TEMPO.CO, Jakarta - Euforia dukungan ECB untuk mengatasi krisis utang Eropa membuka ruang bagi rupiah untuk melanjutkan penguatan dan menjauh dari level 9.500 per dolar AS. Terdepresiasinya dolar AS terhadap mata uang dunia, Jumat lalu, akan direspons positif oleh pelaku pasar Asia awal pekan ini.
Menguatnya rupiah ke 9.469 per dolar AS di transaksi non-deliverable forward (NDF) bisa memicu apresiasi.

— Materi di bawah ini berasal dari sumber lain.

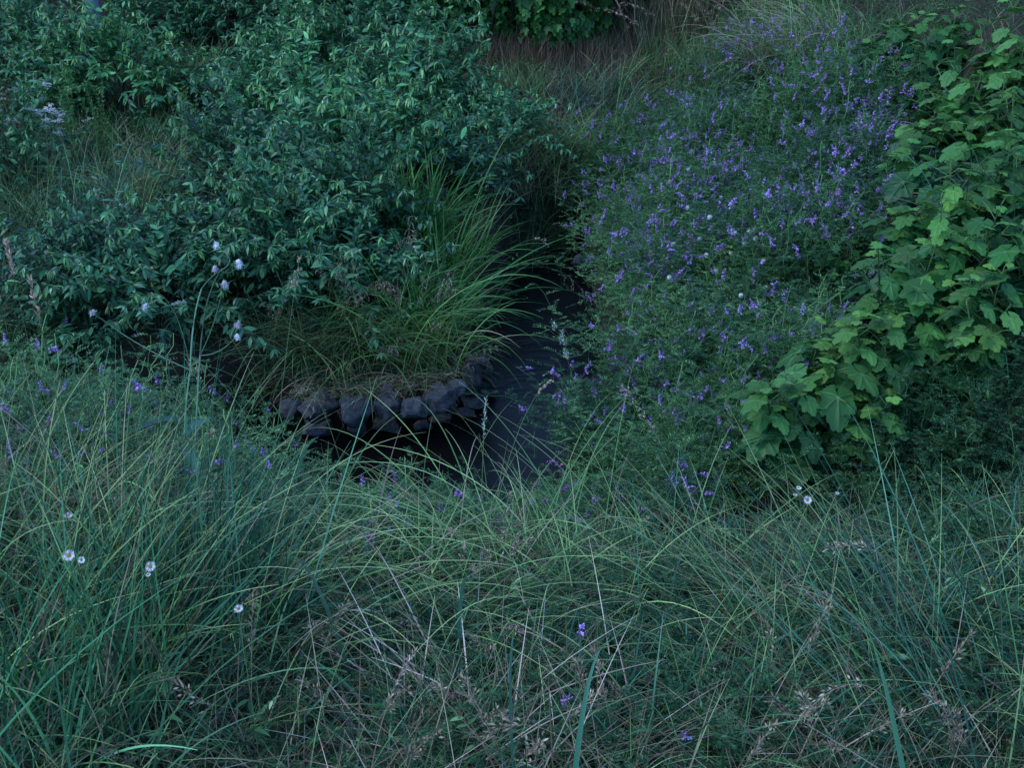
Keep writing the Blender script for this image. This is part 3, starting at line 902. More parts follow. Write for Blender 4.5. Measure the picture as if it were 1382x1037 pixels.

Jumat lalu, rupiah ditutup di level 9.494 per dolar AS, yang berarti melemah 36 poin (0,38 persen) dibanding posisi pada pekan sebelumnya pada 9.458 per dolar AS. Rupiah pekan lalu sempat tertekan di atas level 9.500 per dolar AS karena mencuatnya kembali kecemasan Yunani akan keluar dari zona Eropa.
Analis Treasury Research Bank BNI, Klara Pramesti, mengatakan, pernyataan Kepala Bank Sentral Eropa (ECB) Mario Draghi, yang akan sekuat tenaga menyelamatkan euro, membawa dampak positif bagi rupiah.
Turunnya imbal hasil obligasi Spanyol yang cukup signifikan menjadi 6,74 persen dari sebelumnya di atas 7 persen, serta merosotnya yield Italia ke 5,96 persen, mampu meredakan ketakutan pasar. “Jika yield kedua negara tersebut terus bergerak naik, bisa berpotensi mengalami gagal bayar,” ujar Klara.
Pasar akan mencermati data-data ekonomi penting serta penetapan suku bunga bank sentral Eropa dan AS yang akan dirilis pekan ini. Dari domestik, meningkatnya permintaan investor terhadap dolar AS pada akhir bulan tidak terlalu mempengaruhi pergerakan rupiah karena Bank Indonesia akan selalu berada di pasar.
Klara memprediksi rupiah masih akan bergerak konsolidatif dengan kecenderungan menguat di kisaran 9.450-9.500 per dolar AS. “Spekulasi mencuatnya isu pelonggaran moneter ketiga (QE3) menjelang pertemuan petinggi The Fed pekan ini berpotensi mengerek rupiah.”